▶ _Data excerpt_:
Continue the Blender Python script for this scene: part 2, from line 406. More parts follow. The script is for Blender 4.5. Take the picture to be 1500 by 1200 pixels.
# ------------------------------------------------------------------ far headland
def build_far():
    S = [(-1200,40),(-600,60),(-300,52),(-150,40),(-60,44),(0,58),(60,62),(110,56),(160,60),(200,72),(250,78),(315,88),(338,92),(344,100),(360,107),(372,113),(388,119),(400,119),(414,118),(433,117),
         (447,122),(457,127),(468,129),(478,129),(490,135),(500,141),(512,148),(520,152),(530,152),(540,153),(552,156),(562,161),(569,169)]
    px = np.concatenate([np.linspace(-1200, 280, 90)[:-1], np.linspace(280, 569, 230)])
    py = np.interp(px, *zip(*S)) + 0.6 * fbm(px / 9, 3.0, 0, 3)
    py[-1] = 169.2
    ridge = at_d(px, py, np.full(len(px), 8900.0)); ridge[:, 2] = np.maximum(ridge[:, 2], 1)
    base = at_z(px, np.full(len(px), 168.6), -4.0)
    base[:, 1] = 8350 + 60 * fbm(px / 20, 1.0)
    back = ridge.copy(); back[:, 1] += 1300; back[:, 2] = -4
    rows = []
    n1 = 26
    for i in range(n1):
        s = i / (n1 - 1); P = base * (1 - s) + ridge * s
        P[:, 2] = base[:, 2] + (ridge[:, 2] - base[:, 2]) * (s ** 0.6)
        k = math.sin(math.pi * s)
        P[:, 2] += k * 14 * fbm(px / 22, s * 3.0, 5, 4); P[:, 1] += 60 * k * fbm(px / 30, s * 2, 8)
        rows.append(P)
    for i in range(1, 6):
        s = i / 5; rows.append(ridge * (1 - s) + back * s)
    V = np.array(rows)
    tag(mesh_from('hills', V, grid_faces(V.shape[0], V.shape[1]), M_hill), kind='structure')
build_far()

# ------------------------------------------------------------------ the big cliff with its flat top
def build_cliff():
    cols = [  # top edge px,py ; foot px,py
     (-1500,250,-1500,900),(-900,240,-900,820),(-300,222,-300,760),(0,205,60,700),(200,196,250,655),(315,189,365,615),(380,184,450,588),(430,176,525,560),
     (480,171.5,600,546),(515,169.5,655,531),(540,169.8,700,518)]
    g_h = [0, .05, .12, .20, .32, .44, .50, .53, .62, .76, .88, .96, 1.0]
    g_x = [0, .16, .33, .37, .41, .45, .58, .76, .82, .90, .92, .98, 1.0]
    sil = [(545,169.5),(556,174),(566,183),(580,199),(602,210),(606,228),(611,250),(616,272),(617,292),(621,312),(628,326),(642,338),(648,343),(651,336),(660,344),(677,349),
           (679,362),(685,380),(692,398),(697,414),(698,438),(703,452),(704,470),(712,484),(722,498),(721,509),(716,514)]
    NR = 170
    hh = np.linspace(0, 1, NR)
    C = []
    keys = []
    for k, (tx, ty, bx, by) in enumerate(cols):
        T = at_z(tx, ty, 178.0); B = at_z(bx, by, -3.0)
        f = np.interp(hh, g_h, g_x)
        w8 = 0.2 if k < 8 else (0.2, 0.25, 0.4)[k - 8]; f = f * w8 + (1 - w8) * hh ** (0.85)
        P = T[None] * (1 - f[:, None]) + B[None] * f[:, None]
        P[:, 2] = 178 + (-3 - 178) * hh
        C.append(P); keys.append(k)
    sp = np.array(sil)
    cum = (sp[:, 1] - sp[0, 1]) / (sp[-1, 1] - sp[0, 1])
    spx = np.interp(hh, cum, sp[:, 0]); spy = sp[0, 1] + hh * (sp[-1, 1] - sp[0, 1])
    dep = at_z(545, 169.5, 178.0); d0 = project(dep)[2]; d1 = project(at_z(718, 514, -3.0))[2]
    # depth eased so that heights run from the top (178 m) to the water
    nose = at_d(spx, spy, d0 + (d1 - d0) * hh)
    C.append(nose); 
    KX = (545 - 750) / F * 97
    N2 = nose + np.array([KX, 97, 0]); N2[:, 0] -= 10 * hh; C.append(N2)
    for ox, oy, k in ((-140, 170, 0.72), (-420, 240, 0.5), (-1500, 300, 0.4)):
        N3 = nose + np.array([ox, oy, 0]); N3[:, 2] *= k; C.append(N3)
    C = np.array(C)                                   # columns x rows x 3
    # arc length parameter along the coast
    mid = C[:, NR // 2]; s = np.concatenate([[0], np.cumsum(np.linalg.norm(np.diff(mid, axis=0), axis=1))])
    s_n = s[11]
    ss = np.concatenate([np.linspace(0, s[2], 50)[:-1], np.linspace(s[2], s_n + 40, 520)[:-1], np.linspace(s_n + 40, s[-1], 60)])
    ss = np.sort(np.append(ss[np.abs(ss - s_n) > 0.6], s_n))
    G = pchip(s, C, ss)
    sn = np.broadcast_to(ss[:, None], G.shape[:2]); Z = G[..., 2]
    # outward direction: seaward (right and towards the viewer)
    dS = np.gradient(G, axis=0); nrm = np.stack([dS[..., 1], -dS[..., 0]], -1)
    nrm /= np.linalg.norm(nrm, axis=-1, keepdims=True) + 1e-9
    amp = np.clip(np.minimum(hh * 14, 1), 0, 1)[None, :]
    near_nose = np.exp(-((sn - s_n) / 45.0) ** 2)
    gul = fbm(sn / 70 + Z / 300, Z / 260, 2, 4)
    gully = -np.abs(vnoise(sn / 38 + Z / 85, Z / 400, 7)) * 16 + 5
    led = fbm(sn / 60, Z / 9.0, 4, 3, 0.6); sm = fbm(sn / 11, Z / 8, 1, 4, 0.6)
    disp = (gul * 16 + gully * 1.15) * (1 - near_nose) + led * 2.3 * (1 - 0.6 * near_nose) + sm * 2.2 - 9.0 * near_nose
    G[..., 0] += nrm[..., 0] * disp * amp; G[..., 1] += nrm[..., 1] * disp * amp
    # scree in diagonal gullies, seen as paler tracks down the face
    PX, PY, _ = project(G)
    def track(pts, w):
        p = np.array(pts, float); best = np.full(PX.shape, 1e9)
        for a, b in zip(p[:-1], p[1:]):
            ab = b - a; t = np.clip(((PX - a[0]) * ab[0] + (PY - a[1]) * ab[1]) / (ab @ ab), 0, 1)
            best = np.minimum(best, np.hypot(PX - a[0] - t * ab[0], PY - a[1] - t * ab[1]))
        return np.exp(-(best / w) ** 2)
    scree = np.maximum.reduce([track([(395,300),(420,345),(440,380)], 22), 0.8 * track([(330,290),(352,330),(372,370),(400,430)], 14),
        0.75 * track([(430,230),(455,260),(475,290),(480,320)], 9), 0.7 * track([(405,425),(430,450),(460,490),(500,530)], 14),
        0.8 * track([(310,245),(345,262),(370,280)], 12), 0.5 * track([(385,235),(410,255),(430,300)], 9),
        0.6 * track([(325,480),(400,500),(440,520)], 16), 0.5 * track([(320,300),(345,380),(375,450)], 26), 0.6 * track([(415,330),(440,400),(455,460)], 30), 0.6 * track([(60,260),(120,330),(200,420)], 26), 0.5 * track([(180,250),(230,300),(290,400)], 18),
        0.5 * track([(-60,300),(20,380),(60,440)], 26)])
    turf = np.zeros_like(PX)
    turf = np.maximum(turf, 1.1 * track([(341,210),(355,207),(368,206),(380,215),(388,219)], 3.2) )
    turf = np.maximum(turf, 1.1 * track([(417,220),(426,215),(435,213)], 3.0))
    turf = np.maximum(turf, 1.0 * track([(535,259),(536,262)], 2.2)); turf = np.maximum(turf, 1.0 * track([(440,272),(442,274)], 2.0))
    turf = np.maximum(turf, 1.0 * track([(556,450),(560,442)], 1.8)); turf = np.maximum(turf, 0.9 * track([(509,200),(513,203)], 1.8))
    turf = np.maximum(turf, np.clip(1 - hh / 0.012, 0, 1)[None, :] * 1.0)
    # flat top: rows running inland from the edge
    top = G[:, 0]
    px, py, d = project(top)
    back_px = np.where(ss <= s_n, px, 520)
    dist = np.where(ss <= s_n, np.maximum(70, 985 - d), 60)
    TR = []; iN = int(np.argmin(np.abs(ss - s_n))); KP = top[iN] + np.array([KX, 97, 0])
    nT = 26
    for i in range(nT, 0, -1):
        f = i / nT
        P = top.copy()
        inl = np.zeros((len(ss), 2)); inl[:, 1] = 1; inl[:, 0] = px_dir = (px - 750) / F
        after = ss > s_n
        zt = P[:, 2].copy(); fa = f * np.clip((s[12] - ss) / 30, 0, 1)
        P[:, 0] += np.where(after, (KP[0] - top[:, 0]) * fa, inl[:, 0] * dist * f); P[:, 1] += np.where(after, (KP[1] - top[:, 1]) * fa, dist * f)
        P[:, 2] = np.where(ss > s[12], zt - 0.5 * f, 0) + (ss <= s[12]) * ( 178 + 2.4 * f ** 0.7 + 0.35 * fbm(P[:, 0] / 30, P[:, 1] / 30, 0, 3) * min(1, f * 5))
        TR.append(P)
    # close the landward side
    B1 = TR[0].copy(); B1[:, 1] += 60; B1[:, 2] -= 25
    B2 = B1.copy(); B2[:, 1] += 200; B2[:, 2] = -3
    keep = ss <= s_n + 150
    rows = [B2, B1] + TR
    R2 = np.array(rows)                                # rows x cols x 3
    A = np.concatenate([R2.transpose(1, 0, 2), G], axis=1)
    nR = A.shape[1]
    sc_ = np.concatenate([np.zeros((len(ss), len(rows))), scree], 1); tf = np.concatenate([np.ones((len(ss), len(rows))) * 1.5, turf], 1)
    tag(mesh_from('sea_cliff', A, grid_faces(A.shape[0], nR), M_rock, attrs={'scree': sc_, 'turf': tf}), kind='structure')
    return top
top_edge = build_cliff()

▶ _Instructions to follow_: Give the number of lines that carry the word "structure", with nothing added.

▶ _Answer below_: 2